Is Jesus a liar when he says whoever comes to him to will live eternally?
Isn't it written in scripture, "Not all of Israel is Israel"?. (Romans 9:6)
There were those of Israel who came out of egypt and murmured and detested God along the way, and there are those of Israel who came out of egypt faithfully appreciating the works God was doing for them.

If they follow on to know the lord they will live eternally.

Only 2 besides Moses and some others were faithful. Everyone else over 20 y/o were destroyed in the wilderness
 
If they follow on to know the lord they will live eternally.

Only 2 besides Moses and some others were faithful. Everyone else over 20 y/o were destroyed in the wilderness
That is correct. There are people who merely tasted the heavenly gift, and then fell away.
And it is true that if a person doesn't apply to their heart to knowing Jesus, they will be told, "I never knew you", and not be lied to.
 
That response shows someone trying to diffuse the doctrinal clarity I presented by softening it into “it’s all perspective.”
It sounds irenic, but it’s a subtle way of avoiding the real issue — whether Scripture actually teaches two gospels or one.

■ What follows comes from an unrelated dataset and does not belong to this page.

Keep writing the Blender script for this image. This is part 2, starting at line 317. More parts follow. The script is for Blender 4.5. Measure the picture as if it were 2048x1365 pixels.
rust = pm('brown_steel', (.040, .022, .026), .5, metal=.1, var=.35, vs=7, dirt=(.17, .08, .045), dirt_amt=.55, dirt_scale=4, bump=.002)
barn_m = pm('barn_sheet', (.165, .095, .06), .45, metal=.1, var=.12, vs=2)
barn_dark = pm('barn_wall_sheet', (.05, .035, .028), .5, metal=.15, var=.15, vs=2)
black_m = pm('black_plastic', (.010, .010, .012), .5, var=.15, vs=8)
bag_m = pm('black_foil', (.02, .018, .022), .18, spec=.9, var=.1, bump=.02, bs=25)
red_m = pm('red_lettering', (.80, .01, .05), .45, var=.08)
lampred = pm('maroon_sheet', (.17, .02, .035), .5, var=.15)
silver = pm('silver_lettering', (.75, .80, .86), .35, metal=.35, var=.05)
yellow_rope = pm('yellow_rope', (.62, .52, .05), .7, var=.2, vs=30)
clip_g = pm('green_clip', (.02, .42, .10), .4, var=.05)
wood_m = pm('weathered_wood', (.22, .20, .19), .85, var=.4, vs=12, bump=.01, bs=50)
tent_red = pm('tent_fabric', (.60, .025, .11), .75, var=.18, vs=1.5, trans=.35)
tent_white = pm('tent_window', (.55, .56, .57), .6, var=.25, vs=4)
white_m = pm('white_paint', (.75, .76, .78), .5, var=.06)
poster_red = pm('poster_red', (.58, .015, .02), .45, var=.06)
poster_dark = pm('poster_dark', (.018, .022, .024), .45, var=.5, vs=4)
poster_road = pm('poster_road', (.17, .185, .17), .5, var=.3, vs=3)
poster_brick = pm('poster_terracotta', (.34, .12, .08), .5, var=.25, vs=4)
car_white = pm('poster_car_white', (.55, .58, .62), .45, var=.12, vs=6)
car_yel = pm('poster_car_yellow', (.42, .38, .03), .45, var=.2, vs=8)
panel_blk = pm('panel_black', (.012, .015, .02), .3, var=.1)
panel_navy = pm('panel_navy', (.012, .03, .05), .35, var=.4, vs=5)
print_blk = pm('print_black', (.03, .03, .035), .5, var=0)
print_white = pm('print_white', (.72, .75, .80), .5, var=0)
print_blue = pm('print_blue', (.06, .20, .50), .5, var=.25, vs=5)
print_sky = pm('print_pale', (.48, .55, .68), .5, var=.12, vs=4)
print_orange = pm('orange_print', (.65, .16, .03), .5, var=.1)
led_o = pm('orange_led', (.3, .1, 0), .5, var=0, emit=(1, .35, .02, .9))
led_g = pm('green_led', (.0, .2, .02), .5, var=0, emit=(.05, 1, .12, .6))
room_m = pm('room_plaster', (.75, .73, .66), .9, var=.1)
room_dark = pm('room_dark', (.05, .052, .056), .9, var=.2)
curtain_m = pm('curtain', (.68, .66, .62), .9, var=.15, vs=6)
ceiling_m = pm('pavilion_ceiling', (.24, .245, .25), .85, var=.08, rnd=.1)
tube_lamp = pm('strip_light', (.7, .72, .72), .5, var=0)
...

Paul’s writings absolutely verify what Jesus said.
But the key point remains: there’s no biblical evidence of two gospels, even if people interpret them differently.
Both Christ’s words in the Gospels and Paul’s letters proclaim the same message of grace and truth.

“The law was given by Moses, but grace and truth came by Jesus Christ.” (John 1:17)
“By grace are ye saved through faith…” (Eph 2:8)
Different perspectives, same salvation — one Lord, one faith, one gospel.

Grace and Peace
But I nor the other poster is saying there are 2 Gospels. We're saying people have made it into 2 Gospels and we're just explaining how and what they did.